WORK REQUIRED:
Using the listing below, report all lines holding the word "with".

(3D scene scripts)
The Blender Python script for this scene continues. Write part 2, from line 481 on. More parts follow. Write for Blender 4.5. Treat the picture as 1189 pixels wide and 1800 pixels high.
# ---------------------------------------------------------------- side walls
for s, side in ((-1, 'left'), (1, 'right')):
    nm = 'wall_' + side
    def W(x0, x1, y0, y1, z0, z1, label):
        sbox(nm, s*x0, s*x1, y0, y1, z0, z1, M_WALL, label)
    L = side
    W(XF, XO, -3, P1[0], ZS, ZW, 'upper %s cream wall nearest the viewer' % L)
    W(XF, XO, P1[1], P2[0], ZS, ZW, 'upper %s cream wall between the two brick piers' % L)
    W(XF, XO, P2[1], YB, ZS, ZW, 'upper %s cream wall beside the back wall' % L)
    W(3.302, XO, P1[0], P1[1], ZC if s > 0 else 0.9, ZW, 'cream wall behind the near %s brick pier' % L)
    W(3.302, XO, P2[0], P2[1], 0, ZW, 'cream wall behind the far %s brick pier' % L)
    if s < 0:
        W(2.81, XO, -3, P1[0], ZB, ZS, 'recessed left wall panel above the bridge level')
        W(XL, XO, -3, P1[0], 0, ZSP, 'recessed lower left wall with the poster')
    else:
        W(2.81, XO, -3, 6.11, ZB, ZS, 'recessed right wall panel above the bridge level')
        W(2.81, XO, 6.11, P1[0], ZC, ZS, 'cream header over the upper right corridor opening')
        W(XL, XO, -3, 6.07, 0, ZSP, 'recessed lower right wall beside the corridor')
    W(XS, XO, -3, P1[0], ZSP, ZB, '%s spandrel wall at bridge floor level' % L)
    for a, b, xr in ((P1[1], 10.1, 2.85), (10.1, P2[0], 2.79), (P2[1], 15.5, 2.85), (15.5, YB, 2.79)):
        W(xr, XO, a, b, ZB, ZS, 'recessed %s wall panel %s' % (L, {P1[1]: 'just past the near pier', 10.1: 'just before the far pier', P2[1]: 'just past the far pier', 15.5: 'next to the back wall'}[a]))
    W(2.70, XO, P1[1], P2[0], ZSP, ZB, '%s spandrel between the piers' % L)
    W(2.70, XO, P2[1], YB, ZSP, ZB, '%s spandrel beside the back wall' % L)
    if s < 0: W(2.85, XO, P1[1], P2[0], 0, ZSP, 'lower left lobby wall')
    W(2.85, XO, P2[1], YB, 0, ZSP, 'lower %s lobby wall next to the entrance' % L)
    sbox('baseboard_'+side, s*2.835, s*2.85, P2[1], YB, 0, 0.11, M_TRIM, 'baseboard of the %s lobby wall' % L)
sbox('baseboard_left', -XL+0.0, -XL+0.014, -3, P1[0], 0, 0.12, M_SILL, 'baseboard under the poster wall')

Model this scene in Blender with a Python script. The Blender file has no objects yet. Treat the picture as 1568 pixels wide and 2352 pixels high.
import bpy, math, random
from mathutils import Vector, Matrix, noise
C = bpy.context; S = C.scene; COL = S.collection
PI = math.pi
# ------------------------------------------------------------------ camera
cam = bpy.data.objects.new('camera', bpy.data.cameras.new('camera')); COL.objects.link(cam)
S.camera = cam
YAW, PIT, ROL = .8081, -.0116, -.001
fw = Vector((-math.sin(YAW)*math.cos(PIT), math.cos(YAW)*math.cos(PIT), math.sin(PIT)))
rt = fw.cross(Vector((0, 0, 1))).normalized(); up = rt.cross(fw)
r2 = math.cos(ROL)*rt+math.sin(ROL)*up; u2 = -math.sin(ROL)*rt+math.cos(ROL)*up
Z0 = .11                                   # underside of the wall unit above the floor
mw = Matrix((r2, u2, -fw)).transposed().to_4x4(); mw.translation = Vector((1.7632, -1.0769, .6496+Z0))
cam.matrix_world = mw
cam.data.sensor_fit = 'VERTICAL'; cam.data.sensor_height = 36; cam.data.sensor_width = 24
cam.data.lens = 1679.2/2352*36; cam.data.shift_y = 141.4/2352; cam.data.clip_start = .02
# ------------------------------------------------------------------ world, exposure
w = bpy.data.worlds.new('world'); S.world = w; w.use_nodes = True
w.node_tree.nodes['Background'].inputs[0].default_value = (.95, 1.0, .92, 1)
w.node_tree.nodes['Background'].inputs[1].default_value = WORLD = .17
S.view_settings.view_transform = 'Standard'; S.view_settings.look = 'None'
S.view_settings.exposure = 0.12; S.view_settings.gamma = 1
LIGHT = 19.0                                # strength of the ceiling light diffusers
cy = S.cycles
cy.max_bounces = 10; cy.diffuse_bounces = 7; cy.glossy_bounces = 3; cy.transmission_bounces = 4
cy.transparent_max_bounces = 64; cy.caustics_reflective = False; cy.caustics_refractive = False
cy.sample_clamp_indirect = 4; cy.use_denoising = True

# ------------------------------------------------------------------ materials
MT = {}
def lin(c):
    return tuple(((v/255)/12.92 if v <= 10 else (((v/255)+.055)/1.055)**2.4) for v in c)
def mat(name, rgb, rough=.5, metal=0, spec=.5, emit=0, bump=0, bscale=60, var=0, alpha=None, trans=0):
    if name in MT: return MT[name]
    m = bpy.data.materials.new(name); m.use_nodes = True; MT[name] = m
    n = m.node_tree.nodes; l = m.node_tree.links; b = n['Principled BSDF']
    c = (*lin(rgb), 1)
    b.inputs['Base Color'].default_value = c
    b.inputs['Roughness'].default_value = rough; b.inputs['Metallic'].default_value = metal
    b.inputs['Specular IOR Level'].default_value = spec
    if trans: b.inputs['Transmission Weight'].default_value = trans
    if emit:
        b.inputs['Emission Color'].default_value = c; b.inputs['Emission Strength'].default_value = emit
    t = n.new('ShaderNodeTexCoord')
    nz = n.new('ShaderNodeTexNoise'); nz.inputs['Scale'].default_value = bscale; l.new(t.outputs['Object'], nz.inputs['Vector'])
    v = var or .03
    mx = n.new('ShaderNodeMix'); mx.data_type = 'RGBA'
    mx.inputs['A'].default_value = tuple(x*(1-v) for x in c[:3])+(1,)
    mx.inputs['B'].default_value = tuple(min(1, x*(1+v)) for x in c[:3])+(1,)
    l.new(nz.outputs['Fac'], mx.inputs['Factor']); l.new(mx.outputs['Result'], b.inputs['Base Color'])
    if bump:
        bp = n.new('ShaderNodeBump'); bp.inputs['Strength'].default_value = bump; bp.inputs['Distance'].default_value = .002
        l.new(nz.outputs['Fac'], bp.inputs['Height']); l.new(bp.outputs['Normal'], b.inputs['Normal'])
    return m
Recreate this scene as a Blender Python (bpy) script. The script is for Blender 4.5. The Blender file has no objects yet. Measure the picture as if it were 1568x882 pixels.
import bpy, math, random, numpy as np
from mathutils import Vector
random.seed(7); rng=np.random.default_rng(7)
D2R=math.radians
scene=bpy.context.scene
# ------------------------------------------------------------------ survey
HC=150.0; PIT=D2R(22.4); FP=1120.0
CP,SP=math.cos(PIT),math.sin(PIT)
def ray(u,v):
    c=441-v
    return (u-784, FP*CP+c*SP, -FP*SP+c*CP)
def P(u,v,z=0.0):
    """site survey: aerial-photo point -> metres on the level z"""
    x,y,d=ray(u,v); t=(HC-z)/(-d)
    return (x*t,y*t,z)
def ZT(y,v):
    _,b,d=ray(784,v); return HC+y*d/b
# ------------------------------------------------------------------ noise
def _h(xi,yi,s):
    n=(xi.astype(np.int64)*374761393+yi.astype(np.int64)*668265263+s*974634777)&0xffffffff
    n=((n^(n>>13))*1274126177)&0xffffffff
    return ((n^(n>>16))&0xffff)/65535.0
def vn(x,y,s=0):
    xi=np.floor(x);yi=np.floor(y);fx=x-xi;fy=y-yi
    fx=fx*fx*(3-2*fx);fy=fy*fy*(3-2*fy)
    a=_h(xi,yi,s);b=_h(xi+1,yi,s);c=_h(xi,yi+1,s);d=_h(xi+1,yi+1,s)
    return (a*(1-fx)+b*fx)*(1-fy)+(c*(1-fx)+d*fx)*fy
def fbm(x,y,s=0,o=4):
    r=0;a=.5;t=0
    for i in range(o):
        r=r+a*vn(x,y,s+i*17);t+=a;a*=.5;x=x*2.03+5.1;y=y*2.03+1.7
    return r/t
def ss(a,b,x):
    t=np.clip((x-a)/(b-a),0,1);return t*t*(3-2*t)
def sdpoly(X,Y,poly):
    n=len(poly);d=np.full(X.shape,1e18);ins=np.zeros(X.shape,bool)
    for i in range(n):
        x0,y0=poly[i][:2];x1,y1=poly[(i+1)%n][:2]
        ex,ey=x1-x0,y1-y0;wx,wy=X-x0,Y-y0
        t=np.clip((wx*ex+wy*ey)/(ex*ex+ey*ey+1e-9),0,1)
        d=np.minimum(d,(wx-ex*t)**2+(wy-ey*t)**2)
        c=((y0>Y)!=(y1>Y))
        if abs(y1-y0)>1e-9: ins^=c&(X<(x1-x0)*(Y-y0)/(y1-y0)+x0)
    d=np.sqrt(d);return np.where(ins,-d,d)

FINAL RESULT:
        W(XL, XO, -3, P1[0], 0, ZSP, 'recessed lower left wall with the poster')
Model this scene in Blender with a Python script. The Blender file has no objects yet. Treat the picture as 1568 pixels wide and 2352 pixels high.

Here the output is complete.